After Pearl Harbor, a declaration of war against Germany would have been impossible to get had Hitler not declared war against the US. Indeed, Congress would probably have axed Lend-Lease because that equipment could be used Japan instead.
I'd be surprised. There were already bloody flags to be waved and more being accumulated all the time as the Battle of the Atlantic ramped up, such as the fate of the Reuben James, Kearny, and Robin Moor, and most of these ships were light combatants that would not have been as critical in the Pacific given the losses suffered at Pearl Harbor were disproportionately borne by the fleet's battlewagons. The allies fighting against Germany were also the same allies presently fighting against Japan: Pearl Harbor was accompanied by similar attacks at Hong Kong, and attacks aimed at Malaya and the DEI would go off literally within 24 hours of Pearl Harbor and Hong Kong. It wouldn't be much of a stretch, especially with a growing push by the executive branch and pro-British interventionists behind it, to go after "the perfidious Nips' Hun allies, who have subjugated Europe and even now threaten valiant Britain, attacking American shipping and providing both material and moral aid to the Nips," or some variant on that sort of phrasing. With over 70% of Americans agreeing that Nazi Germany was the biggest threat in late 1941 before the German declaration of war, I could still see a formal declaration of war against Germany being pushed through by 1942 or 1943 at the very latest. Certainly, that presumption was a significant part in the apparent reasoning by the Germans to make the declaration of war formal: it allowed the Germans to take the submarine war to the Americans, who were already acting as belligerents, and further strangle the Home Isles, based on the gamble that they could win before the US got into gear.

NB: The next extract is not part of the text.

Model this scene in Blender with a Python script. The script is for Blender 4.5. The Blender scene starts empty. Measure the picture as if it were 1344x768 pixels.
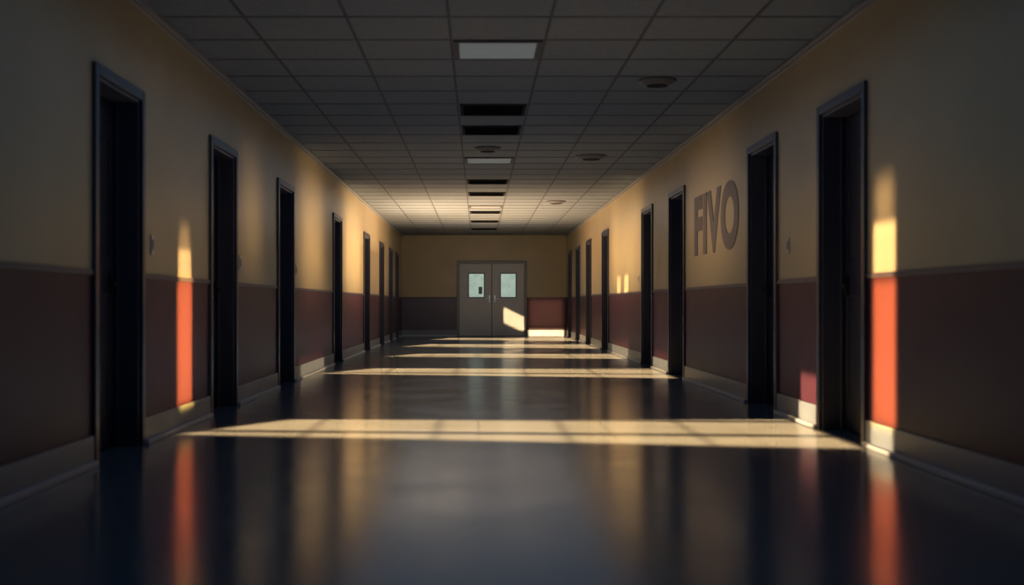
import bpy, bmesh, math
from mathutils import Vector, Matrix
S=bpy.context.scene
S.view_settings.view_transform='Standard'
S.view_settings.look='None'
XL,XR,H,YB,Y0=-2.10,2.40,2.76,31.2,-4.0
CAMZ=0.88
# ---------------- materials ----------------
def mat(name,col,rough=.5,spec=.5,metal=0,var=.08,scale=3,bump=0,bscale=60,emit=None,es=0,coat=0):
    m=bpy.data.materials.new(name); m.use_nodes=True
    nt=m.node_tree; b=nt.nodes['Principled BSDF']
    b.inputs['Roughness'].default_value=rough
    b.inputs['Specular IOR Level'].default_value=spec
    b.inputs['Metallic'].default_value=metal
    b.inputs['Coat Weight'].default_value=coat
    tc=nt.nodes.new('ShaderNodeTexCoord')
    n=nt.nodes.new('ShaderNodeTexNoise'); n.inputs['Scale'].default_value=scale; n.inputs['Detail'].default_value=5
    nt.links.new(tc.outputs['Object'],n.inputs['Vector'])
    r=nt.nodes.new('ShaderNodeValToRGB')
    r.color_ramp.elements[0].position=.3; r.color_ramp.elements[1].position=.7
    r.color_ramp.elements[0].color=tuple(c*(1-var) for c in col)+(1,)
    r.color_ramp.elements[1].color=tuple(min(1,c*(1+var)) for c in col)+(1,)
    nt.links.new(n.outputs['Fac'],r.inputs['Fac']); nt.links.new(r.outputs['Color'],b.inputs['Base Color'])
    if bump:
        n2=nt.nodes.new('ShaderNodeTexNoise'); n2.inputs['Scale'].default_value=bscale; n2.inputs['Detail'].default_value=3
        nt.links.new(tc.outputs['Object'],n2.inputs['Vector'])
        bp=nt.nodes.new('ShaderNodeBump'); bp.inputs['Strength'].default_value=bump; bp.inputs['Distance'].default_value=.01
        nt.links.new(n2.outputs['Fac'],bp.inputs['Height']); nt.links.new(bp.outputs['Normal'],b.inputs['Normal'])
    if emit:
        b.inputs['Emission Color'].default_value=emit+(1,); b.inputs['Emission Strength'].default_value=es
    return m
M_wall=mat('paint_beige',(.325,.262,.160),.38,.4,var=.06,scale=1.5,bump=.05,bscale=90)
M_wain=mat('wainscot_maroon',(.050,.0135,.026),.45,.22,var=.14,scale=2,bump=.05,bscale=70)
M_wain_unlit=mat('wainscot_unlit',(.080,.068,.10),.4,.4,var=.10,scale=2)  # wainscot out of the sun, its greyer tone put into the colour
M_cap=mat('trim_cap',(.06,.052,.07),.4,.3)
M_base=mat('baseboard_vinyl',(.15,.18,.22),.35)
M_edge=mat('baseboard_cove',(.34,.37,.41),.35)
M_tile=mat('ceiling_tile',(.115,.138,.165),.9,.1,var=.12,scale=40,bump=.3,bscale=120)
M_grid=mat('ceiling_grid',(.040,.045,.055),.7,.1)
M_crown=mat('wall_angle',(.18,.185,.19),.5,.3)
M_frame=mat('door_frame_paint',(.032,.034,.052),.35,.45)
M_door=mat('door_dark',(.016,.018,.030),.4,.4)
M_gray=mat('steel_door_gray',(.34,.36,.39),.45,var=.05)
M_gray2=mat('steel_frame_gray',(.15,.155,.18),.45,var=.05)
M_glass=mat('frosted_glass_glow',(.5,.6,.55),.3,emit=(.50,.70,.60),es=.50,var=.25,scale=7)  # glass glows by itself, standing in for light behind the door
M_metal=mat('brushed_steel',(.45,.44,.42),.3,metal=1)
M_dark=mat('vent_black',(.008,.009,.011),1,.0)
M_slat=mat('vent_slat',(.014,.015,.018),.9,.05)
M_lens=mat('light_diffuser',(.12,.13,.14),.6,.2,emit=(.58,.76,.82),es=.085,var=.1,scale=9)
M_white=mat('fixture_white',(.06,.065,.07),.7,.1)
M_det=mat('detector_plastic',(.07,.07,.08),.6,.3)
M_switch=mat('switch_plate',(.36,.33,.30),.4)
M_text=mat('letter_paint',(.080,.063,.080),.5)
M_floor=mat('polished_floor',(.082,.108,.140),.13,.38,var=.12,scale=1.2)
nt=M_floor.node_tree; b=nt.nodes['Principled BSDF']; tc=[n for n in nt.nodes if n.type=='TEX_COORD'][0]
br=nt.nodes.new('ShaderNodeTexBrick'); br.offset=0; br.inputs['Scale'].default_value=1
br.inputs['Brick Width'].default_value=.9; br.inputs['Row Height'].default_value=.9
br.inputs['Mortar Size'].default_value=.006; br.inputs['Mortar Smooth'].default_value=.3
br.inputs['Color1'].default_value=(1,1,1,1); br.inputs['Color2'].default_value=(.93,.93,.93,1); br.inputs['Mortar'].default_value=(.55,.55,.55,1)
nt.links.new(tc.outputs['Object'],br.inputs['Vector'])
mx=nt.nodes.new('ShaderNodeMix'); mx.data_type='RGBA'; mx.blend_type='MULTIPLY'; mx.inputs[0].default_value=1
old=b.inputs['Base Color'].links[0].from_socket
nt.links.new(old,mx.inputs[6]); nt.links.new(br.outputs['Color'],mx.inputs[7]); nt.links.new(mx.outputs[2],b.inputs['Base Color'])
n3=nt.nodes.new('ShaderNodeTexNoise'); n3.inputs['Scale'].default_value=1.7; n3.inputs['Detail'].default_value=6
nt.links.new(tc.outputs['Object'],n3.inputs['Vector'])
mr=nt.nodes.new('ShaderNodeMapRange'); mr.inputs[3].default_value=.11; mr.inputs[4].default_value=.24
nt.links.new(n3.outputs['Fac'],mr.inputs[0]); nt.links.new(mr.outputs[0],b.inputs['Roughness'])
# ---------------- mesh helpers ----------------
def boxes(name,lst,mats,parent=None,bevel=0,loc=(0,0,0)):
    bm=bmesh.new()
    for bx in lst:
        x0,x1,y0,y1,z0,z1=bx[:6]; mi=bx[6] if len(bx)>6 else 0
        r=bmesh.ops.create_cube(bm,size=1)
        for v in r['verts']:
            v.co=Vector(((x0+x1)/2+v.co.x*(x1-x0),(y0+y1)/2+v.co.y*(y1-y0),(z0+z1)/2+v.co.z*(z1-z0)))
        for f in set(f for v in r['verts'] for f in v.link_faces): f.material_index=mi
    me=bpy.data.meshes.new(name); bm.to_mesh(me); bm.free()
    for m in mats: me.materials.append(m)
    o=bpy.data.objects.new(name,me); S.collection.objects.link(o); o.location=loc
    if parent: o.parent=parent
    if bevel:
        md=o.modifiers.new('bevel','BEVEL'); md.width=bevel; md.segments=2; md.limit_method='ANGLE'
    return o
def empty(name,loc=(0,0,0)):
    e=bpy.data.objects.new(name,None); e.location=loc; S.collection.objects.link(e); return e
def lathe(name,prof,mats,loc,seg=40,parent=None):
    bm=bmesh.new(); rings=[]
    for r,z in prof:
        rings.append([bm.verts.new((r*math.cos(2*math.pi*i/seg),r*math.sin(2*math.pi*i/seg),z)) for i in range(seg)])
    for a,c in zip(rings,rings[1:]):
        for i in range(seg): bm.faces.new((a[i],a[(i+1)%seg],c[(i+1)%seg],c[i]))
    bm.faces.new(rings[-1]); bm.faces.new(rings[0][::-1])
    bmesh.ops.recalc_face_normals(bm,faces=bm.faces)
    me=bpy.data.meshes.new(name); bm.to_mesh(me); bm.free()
    for f in me.polygons: f.use_smooth=len(f.vertices)==4
    for m in mats: me.materials.append(m)
    o=bpy.data.objects.new(name,me); S.collection.objects.link(o); o.location=loc
    if parent:o.parent=parent
    return o
# ---------------- shell ----------------
T=.3
boxes('floor',[(XL-T,XR+T,Y0,YB+T,-.2,0)],[M_floor])
ceil=[(XL-T,XR+T,Y0,YB+T,H,H+.2,0)]
TW,TD=.67,.65
gx=[.14+TW*(k+.5) for k in range(-5,5)]
gx=[g for g in gx if XL+.05<g<XR-.05]
for g in gx: ceil.append((g-.010,g+.010,Y0,YB,H-.004,H+.01,1))
y=8.13-TD*18
while y<YB:
    if y>Y0: ceil.append((XL,XR,y-.010,y+.010,H-.0035,H+.01,1))
    y+=TD
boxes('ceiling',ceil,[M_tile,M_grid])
L=[(6.26,7.09),(8.95,9.84),(11.95,12.9),(16.5,17.45),(20.9,21.9),(24.2,25.2),(26.8,27.7),(28.9,29.8)]
R=[(7.1,8.0),(9.2,10.1),(13.3,14.3),(15.75,16.7),(21.05,22.05),(24.3,25.3),(27.0,28.0),(29.4,30.3)]
WH=1.05
def sidewall(name,x,s,doors,dh):
    lst=[]
    def seg(y0,y1,z0,z1,m): 
        a,b_=sorted((x,x+s*T)); lst.append((a,b_,y0,y1,z0,z1,m))
    ys=[Y0]
    for d in doors: ys+=[d[0],d[1]]
    ys.append(YB+T)
    for i in range(0,len(ys),2):
        seg(ys[i],ys[i+1],0,WH,1); seg(ys[i],ys[i+1],WH,H,0)
    for d in doors: seg(d[0],d[1],dh,H,0)
    boxes(name,lst,[M_wall,M_wain])
    cap=[];bb=[]
    for i in range(0,len(ys),2):
        y0=ys[i]+(0.055 if i else 0); y1=min(YB,ys[i+1]-.055)
        a,b_=sorted((x,x-s*.012)); cap.append((a,b_,y0,y1,WH-.012,WH+.018))
        a,b_=sorted((x,x-s*.016)); bb.append((a,b_,y0,y1,0,.165,0))
        a,b_=sorted((x,x-s*.04)); bb.append((a,b_,y0,y1,0,.03,1))
    side='left' if s<0 else 'right'
    boxes('trim_'+('1' if s<0 else '2'),cap,[M_cap],bevel=.003)
    boxes('baseboard_'+side,bb,[M_base,M_edge],bevel=.004)
    a,b_=sorted((x,x-s*.035))
    boxes('trim_'+('3' if s<0 else '4'),[(a,b_,Y0,YB,H-.03,H-.004),(min(x,x-s*.015),max(x,x-s*.015),Y0,YB,H-.055,H-.03)],[M_crown],bevel=.004)
DHL,DHR=2.15,2.21
sidewall('wall_left',XL,-1,L,DHL); sidewall('wall_right',XR,1,R,DHR)
n=0
def sidedoor(x,s,y0,y1,dh):
    global n; n+=1
    e=empty('door_%d'%n,(x,(y0+y1)/2,0)); w=(y1-y0)/2
    def B(nm,l,ms,bv=0):
        l=[(min(a*s,b*s),max(a*s,b*s))+tuple(r) for (a,b,*r) in l]
        return boxes(nm,l,ms,parent=e,bevel=bv)
    c=.05
    B('frame',[(-.022,.0,-w-c,-w+.01,0,dh+c),(-.022,.0,w-.01,w+c,0,dh+c),(-.022,.0,-w+.01,w-.01,dh-.01,dh+c),
               (.0,.22,-w,-w+.03,0,dh),(.0,.22,w-.03,w,0,dh),(.0,.22,-w+.03,w-.03,dh-.03,dh),
               (.12,.14,-w+.03,-w+.05,0,dh-.03),(.12,.14,w-.05,w-.03,0,dh-.03)],[M_frame],.005)
    dl=[(.15,.19,-w+.035,w-.035,.01,dh-.035)]
    for z0,z1 in ((.2,.95),(1.15,dh-.25)):
        for q in ((-w+.13,-w+.15,z0,z1),(w-.15,w-.13,z0,z1),(-w+.13,w-.13,z0,z0+.02),(-w+.13,w-.13,z1-.02,z1)):
            dl.append((.142,.15)+q)
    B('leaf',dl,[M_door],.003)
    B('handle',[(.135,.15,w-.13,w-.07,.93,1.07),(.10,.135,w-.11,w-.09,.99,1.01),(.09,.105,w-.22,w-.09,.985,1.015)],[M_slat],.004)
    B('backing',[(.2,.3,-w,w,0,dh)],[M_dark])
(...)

That said, I could see Lend-Lease being cut back for domestic rearmament. Indeed, after all, that's what did happen; the increase in Lend-Lease slowed as arming the new waves of American recruits became more important. I could also see the delay making a Europe-First policy being more difficult, as the Japan-First policy would have time to gain momentum. Of course, on the flip side, Operation Torch didn't go off until November of 1942, so a delay may not be that crippling.